Tuttle's Legendary Travels
Development Blog - Archives
Major Visual Overhaul
Posted by fAB on March 1st, 2014 - 09:00 pm EST

While Blyka has been busy grabbing what time he can to enhance TLT on the technical side, it's my job to keep things moving graphically with new models and whatnot. This post is more about the whatnot. Back when the project first started, we were pretty much newbies in the realm of 3D game creation. Some of the decisions we made at the time have needed revisiting, the latest of which is the execution of the graphical style.

Rather than keep you in suspense while I outline the ins and outs of the decision, I'm just going to say it up front.
Tuttle's Legendary Travels is shifting from hand-shaded textures to dynamic toon/cel shading!
Visually we should be able to stay pretty true to our established style with this change, so you don't have to worry about the game suddenly looking totally different. The development advantages are numerous though, so if you're interested in how this benefits the project, read on.

Golbesh reaverbot with dynamic lighting

So yeah, in our early, enthusiastic bliss, we chose to hand draw and shade all the textures for the game. It was a straightforward approach, simple from a technical standpoint, and it's what Capcom did for the original Legends games, so it seemed like a good idea. However, a number of snags have arisen throughout the course of development as a result.

The earliest and most obvious problems had to do with the environment. If you hand shade a side of a building, duplicate said building and change it's angle, you get inconsistent shadows. Also, we decided we wanted to incorporate a day and night system which would dynamically impact lighting in a big way. We countered these problems by deciding we'd keep the characters hand-shaded, and use actual shading in a minimal way for the environment.

We knew that approach meant the direction of the shading on the characters wouldn't always match the direction of the shading on the environment, but we overlooked it as a stylistic quirk. As time went on though, it bothered us more and more, especially with our desire to use realtime shadows instead of blob shadows. Obviously it would look absolutely ridiculous for Tuttle to cast a ground shadow eastward while the shading on his back is facing west.

These pesky considerations sat unresolved for some time, and all the while I was getting more and more tired of shading each new model by hand. While I love 3D modeling, I have never enjoyed the texturing side of it. The hand drawn shading makes the job infinitely worse, as it's not only slow and difficult in its own right, but to do it properly requires a lot more precision work during the UV unwrapping, which if you know 3D modeling, is as tedious as it gets.

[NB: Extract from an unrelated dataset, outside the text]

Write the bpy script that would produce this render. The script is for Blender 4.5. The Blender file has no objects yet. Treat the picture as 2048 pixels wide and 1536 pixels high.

It was just recently I had reason to dive into the world of shaders for another project and ended up playing with a cartoony cel-shaded look. That's when everything just seemed to fall into place. We'd considered the possibility of using such a shader on TLT before, but sometimes it's easy to use the right reasons to lock yourself into the wrong decision. The more I played with the cel-shading on TLT's models, the more obvious it became that this was the right decision. In one stroke we enhance the overall visuals and solve all our concerns involving lighting and shadows, while making the texturing part of the modeling process SO much easier for me to deal with. It's a win-win situation if there ever was one.

It will take some work to adjust the current models to work with the new shader, but it's nothing compared to the work that will be saved in the long run. We'll update the model gallery* as those changes are made, but for now you can taste the new visual flavor with the addition of Golbesh! We hope you'll be as excited about it as we are!

* Keep in mind Unity's Flash player displays graphics at a lower graphic quality than will appear in the actual game.